*** Recorded data ***

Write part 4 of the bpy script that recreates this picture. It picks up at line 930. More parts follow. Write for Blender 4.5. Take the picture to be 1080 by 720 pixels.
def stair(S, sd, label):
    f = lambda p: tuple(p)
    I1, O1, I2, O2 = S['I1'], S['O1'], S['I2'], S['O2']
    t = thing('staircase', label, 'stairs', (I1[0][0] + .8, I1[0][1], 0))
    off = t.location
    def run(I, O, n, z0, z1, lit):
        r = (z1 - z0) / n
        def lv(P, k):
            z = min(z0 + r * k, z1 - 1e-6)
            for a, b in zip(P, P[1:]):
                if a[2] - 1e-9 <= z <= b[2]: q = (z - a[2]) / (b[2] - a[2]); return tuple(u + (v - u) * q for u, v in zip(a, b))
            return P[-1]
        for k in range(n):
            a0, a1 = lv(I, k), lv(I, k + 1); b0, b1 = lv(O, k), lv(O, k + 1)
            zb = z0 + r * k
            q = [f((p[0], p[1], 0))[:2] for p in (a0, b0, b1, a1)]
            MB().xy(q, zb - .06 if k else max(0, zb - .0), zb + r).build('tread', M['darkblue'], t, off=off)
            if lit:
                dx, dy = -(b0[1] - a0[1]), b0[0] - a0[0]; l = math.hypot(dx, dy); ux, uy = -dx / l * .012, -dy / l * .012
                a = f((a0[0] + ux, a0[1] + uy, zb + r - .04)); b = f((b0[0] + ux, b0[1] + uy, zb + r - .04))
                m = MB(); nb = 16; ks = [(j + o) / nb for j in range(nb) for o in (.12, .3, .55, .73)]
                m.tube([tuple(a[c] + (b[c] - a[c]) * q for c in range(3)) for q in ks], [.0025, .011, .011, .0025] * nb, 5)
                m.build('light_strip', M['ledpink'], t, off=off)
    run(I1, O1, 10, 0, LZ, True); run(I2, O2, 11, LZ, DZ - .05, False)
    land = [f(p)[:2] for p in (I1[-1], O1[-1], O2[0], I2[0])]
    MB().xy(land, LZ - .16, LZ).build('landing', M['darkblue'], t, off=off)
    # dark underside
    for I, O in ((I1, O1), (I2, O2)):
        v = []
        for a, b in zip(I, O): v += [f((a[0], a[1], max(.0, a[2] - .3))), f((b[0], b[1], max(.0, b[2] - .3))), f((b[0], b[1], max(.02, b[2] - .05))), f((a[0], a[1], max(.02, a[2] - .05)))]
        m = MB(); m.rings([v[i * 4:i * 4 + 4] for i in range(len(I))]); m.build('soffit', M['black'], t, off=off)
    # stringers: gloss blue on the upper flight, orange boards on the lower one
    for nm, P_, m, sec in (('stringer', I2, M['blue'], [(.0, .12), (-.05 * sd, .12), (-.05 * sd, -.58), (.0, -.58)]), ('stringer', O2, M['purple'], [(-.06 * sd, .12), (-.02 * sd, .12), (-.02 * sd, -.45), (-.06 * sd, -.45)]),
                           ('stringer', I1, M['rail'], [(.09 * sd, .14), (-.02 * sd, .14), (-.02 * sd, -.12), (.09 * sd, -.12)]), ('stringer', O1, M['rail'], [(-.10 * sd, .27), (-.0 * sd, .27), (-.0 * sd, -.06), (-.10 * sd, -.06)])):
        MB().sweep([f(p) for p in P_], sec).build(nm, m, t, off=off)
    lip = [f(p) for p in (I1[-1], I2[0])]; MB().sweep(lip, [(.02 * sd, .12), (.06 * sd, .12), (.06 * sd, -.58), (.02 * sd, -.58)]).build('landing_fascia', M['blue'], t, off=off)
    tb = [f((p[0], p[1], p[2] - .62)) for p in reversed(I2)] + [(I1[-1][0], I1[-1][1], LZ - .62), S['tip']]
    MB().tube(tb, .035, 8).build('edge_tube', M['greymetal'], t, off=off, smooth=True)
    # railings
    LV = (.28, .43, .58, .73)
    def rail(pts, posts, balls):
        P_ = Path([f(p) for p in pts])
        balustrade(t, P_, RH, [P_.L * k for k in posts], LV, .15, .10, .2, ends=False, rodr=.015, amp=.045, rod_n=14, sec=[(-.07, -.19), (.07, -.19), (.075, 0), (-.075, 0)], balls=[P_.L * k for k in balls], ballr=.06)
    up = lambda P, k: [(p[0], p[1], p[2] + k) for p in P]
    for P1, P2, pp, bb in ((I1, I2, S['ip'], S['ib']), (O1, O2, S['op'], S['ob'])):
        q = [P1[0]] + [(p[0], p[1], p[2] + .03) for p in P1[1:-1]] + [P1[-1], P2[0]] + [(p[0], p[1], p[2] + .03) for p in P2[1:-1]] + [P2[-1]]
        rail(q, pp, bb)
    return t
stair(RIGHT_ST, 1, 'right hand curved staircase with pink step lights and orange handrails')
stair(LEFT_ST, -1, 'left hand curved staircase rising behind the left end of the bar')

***

### Exercise brief
Using the data above, reproduce every line exactly.

### Result of this task
Write part 4 of the bpy script that recreates this picture. It picks up at line 930. More parts follow. Write for Blender 4.5. Take the picture to be 1080 by 720 pixels.
def stair(S, sd, label):
    f = lambda p: tuple(p)
    I1, O1, I2, O2 = S['I1'], S['O1'], S['I2'], S['O2']
    t = thing('staircase', label, 'stairs', (I1[0][0] + .8, I1[0][1], 0))
    off = t.location
    def run(I, O, n, z0, z1, lit):
        r = (z1 - z0) / n
        def lv(P, k):
            z = min(z0 + r * k, z1 - 1e-6)
            for a, b in zip(P, P[1:]):
                if a[2] - 1e-9 <= z <= b[2]: q = (z - a[2]) / (b[2] - a[2]); return tuple(u + (v - u) * q for u, v in zip(a, b))
            return P[-1]
        for k in range(n):
            a0, a1 = lv(I, k), lv(I, k + 1); b0, b1 = lv(O, k), lv(O, k + 1)
            zb = z0 + r * k
            q = [f((p[0], p[1], 0))[:2] for p in (a0, b0, b1, a1)]
            MB().xy(q, zb - .06 if k else max(0, zb - .0), zb + r).build('tread', M['darkblue'], t, off=off)
            if lit:
                dx, dy = -(b0[1] - a0[1]), b0[0] - a0[0]; l = math.hypot(dx, dy); ux, uy = -dx / l * .012, -dy / l * .012
                a = f((a0[0] + ux, a0[1] + uy, zb + r - .04)); b = f((b0[0] + ux, b0[1] + uy, zb + r - .04))
                m = MB(); nb = 16; ks = [(j + o) / nb for j in range(nb) for o in (.12, .3, .55, .73)]
                m.tube([tuple(a[c] + (b[c] - a[c]) * q for c in range(3)) for q in ks], [.0025, .011, .011, .0025] * nb, 5)
                m.build('light_strip', M['ledpink'], t, off=off)
    run(I1, O1, 10, 0, LZ, True); run(I2, O2, 11, LZ, DZ - .05, False)
    land = [f(p)[:2] for p in (I1[-1], O1[-1], O2[0], I2[0])]
    MB().xy(land, LZ - .16, LZ).build('landing', M['darkblue'], t, off=off)
    # dark underside
    for I, O in ((I1, O1), (I2, O2)):
        v = []
        for a, b in zip(I, O): v += [f((a[0], a[1], max(.0, a[2] - .3))), f((b[0], b[1], max(.0, b[2] - .3))), f((b[0], b[1], max(.02, b[2] - .05))), f((a[0], a[1], max(.02, a[2] - .05)))]
        m = MB(); m.rings([v[i * 4:i * 4 + 4] for i in range(len(I))]); m.build('soffit', M['black'], t, off=off)
    # stringers: gloss blue on the upper flight, orange boards on the lower one
    for nm, P_, m, sec in (('stringer', I2, M['blue'], [(.0, .12), (-.05 * sd, .12), (-.05 * sd, -.58), (.0, -.58)]), ('stringer', O2, M['purple'], [(-.06 * sd, .12), (-.02 * sd, .12), (-.02 * sd, -.45), (-.06 * sd, -.45)]),
                           ('stringer', I1, M['rail'], [(.09 * sd, .14), (-.02 * sd, .14), (-.02 * sd, -.12), (.09 * sd, -.12)]), ('stringer', O1, M['rail'], [(-.10 * sd, .27), (-.0 * sd, .27), (-.0 * sd, -.06), (-.10 * sd, -.06)])):
        MB().sweep([f(p) for p in P_], sec).build(nm, m, t, off=off)
    lip = [f(p) for p in (I1[-1], I2[0])]; MB().sweep(lip, [(.02 * sd, .12), (.06 * sd, .12), (.06 * sd, -.58), (.02 * sd, -.58)]).build('landing_fascia', M['blue'], t, off=off)
    tb = [f((p[0], p[1], p[2] - .62)) for p in reversed(I2)] + [(I1[-1][0], I1[-1][1], LZ - .62), S['tip']]
    MB().tube(tb, .035, 8).build('edge_tube', M['greymetal'], t, off=off, smooth=True)
    # railings
    LV = (.28, .43, .58, .73)
    def rail(pts, posts, balls):
        P_ = Path([f(p) for p in pts])
        balustrade(t, P_, RH, [P_.L * k for k in posts], LV, .15, .10, .2, ends=False, rodr=.015, amp=.045, rod_n=14, sec=[(-.07, -.19), (.07, -.19), (.075, 0), (-.075, 0)], balls=[P_.L * k for k in balls], ballr=.06)
    up = lambda P, k: [(p[0], p[1], p[2] + k) for p in P]
    for P1, P2, pp, bb in ((I1, I2, S['ip'], S['ib']), (O1, O2, S['op'], S['ob'])):
        q = [P1[0]] + [(p[0], p[1], p[2] + .03) for p in P1[1:-1]] + [P1[-1], P2[0]] + [(p[0], p[1], p[2] + .03) for p in P2[1:-1]] + [P2[-1]]
        rail(q, pp, bb)
    return t
stair(RIGHT_ST, 1, 'right hand curved staircase with pink step lights and orange handrails')
stair(LEFT_ST, -1, 'left hand curved staircase rising behind the left end of the bar')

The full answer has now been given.